As well as a love for painting JB had a passion for music. “I was getting interested in music and I suppose the themes that dominated my life would have been my culture, my identity being Irish… I wanted to paint what I knew and out of the blue I started painting musicians.”
“The first instrument I really fell in love with was the flute. I really wanted to play the flute, but at the back of my head I had the sound of the pipes in my ears. They are an instrument, that really grows on you.”
In 1966, JB helped to set up the Armagh Pipers Club and he also became involved with the National Athletics and Cycling Association.
“Around Armagh we have a traditional sport called Bullet Throwing. It’s a big locally based community sport. I grew up with that, the Bullet Throwing features in a lot of my paintings, and then of course in Armagh the dominant game is Gaelic football, so I have the odd painting of Gaelic footballers and hurlers”
“A lot of my life has been touched with what has been called ‘The Troubles’. The Pipers Club, teaching music and organising athletics, all took place against that background.

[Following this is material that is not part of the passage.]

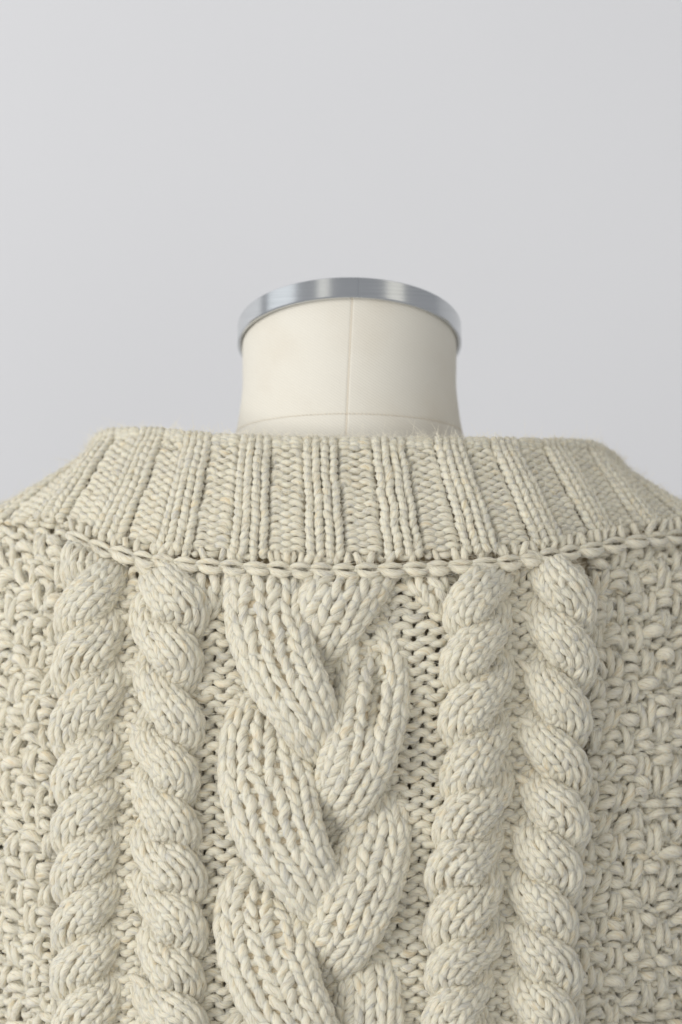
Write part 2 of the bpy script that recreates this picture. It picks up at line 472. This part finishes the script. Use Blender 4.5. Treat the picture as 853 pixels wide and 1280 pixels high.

I didn’t really get involved in what you might call politics, I was involved in social issues and reared my family here in Armagh, we didn’t go away”.
“I wouldn’t say I grew up blinkered from the realities of what was going on around me, but I persevered with organising sport, athletics and with organising music, in fact I got a lot of criticism from people who were more politically minded than I was… on how could I organise concerts and cross country races, bicycle races and all this sort of thing when we were living in total mayhem. I had something in the back of my head that when it all blew over, you know, there were certain things in life like the music, the culture, the athletics would survive, so I persevered.”
JB continues to keep a sense of a shared heritage alive. He remains the Director of Armagh Pipers Club, which has become an internationally acclaimed centre for traditional music with an excellent education programme.
“I’ve been lucky. Right from the first time I exhibited in Armagh I was conscious that people from every cultural background related to what I was doing. They like the musical painting. They like the sports paintings. Sometimes when I paint I’m thinking of particular tunes. Lots of people say they can almost hear the music, which I find great because I can certainly hear the music”.
“I’ve been painting professionally since the late 1950s, which adds up to 50 years of painting. Somehow or other I’ve been able to survive as a painter, that’s my life, painting.”